Minha avó me ensinou a ter habilidades de um pequeno engenheiro mais nestes assuntos do céu ela sempre me dizia para observar e agradecer, pois as coisas de Deus eram responsáveis pela nossa existência e por isso, não se discutia se reverenciava.
Que coisa boa o silêncio, fui às lágrimas, fechei os olhos para secá-las e enquanto meus olhos estavam fechados; penso que vi meu pai como ele era naquele tempo, minha irmã com sua bondade extremada à sua existência, apenas pelo fato de que ser bom é uma regra que devia ser seguida por todos.
A prima do meu pai na sua postura impecável sob a luz de lamparina com sua leitura enfática criando em seu entorno uma atmosfera teatral com toda complexidade, que nos transportava para uma viagem além do nosso tempo saciando nossa fome de conhecer os mistérios que não eram poucos na busca constante de um entendimento mínimo do universo que estávamos inseridos.

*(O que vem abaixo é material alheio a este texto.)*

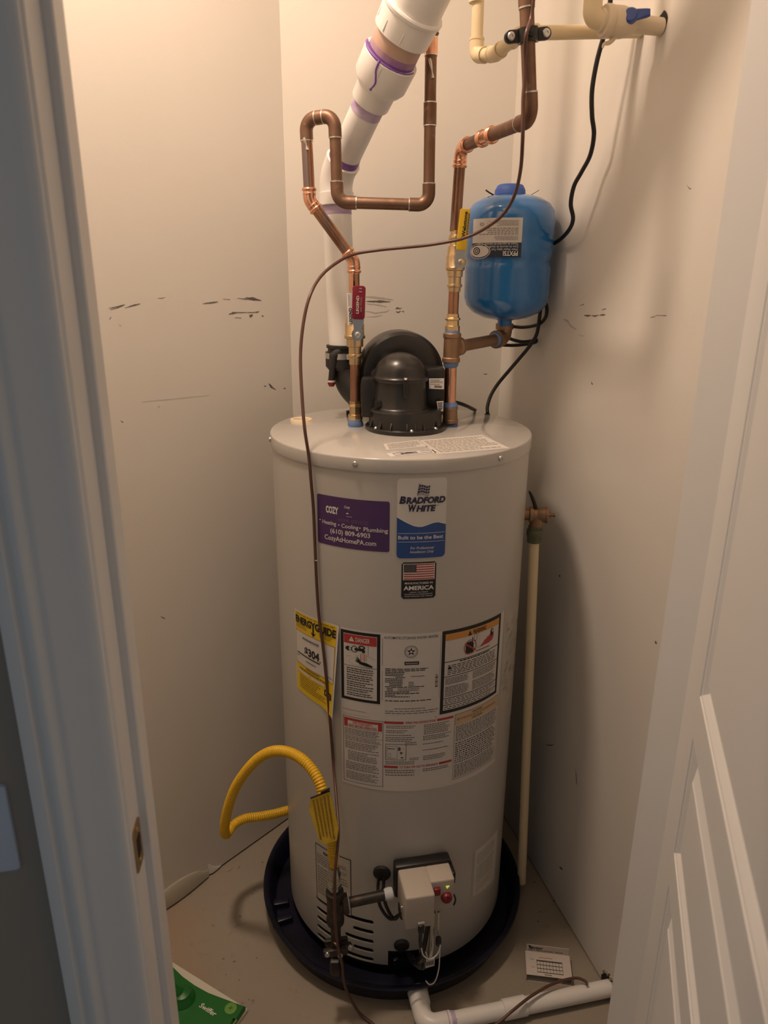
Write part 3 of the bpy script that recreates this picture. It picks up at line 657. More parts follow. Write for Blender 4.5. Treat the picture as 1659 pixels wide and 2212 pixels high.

Chorei um pouco sim. Mas estou certo que fui compensado pelas lembranças e por saber que aquele tempo, àquelas pessoas, aquele lugar começou minha história e que hoje consigo escrever minhas lembranças, de uma forma muito incipiente, mas esperançosa porque aquele pedaço de chão de onde eu vim ao mundo entre outras coisas moldaram em mim, habilidades de sentir que a vida é assim, o resto são escolhas que tenho que fazer para merecer ser feliz.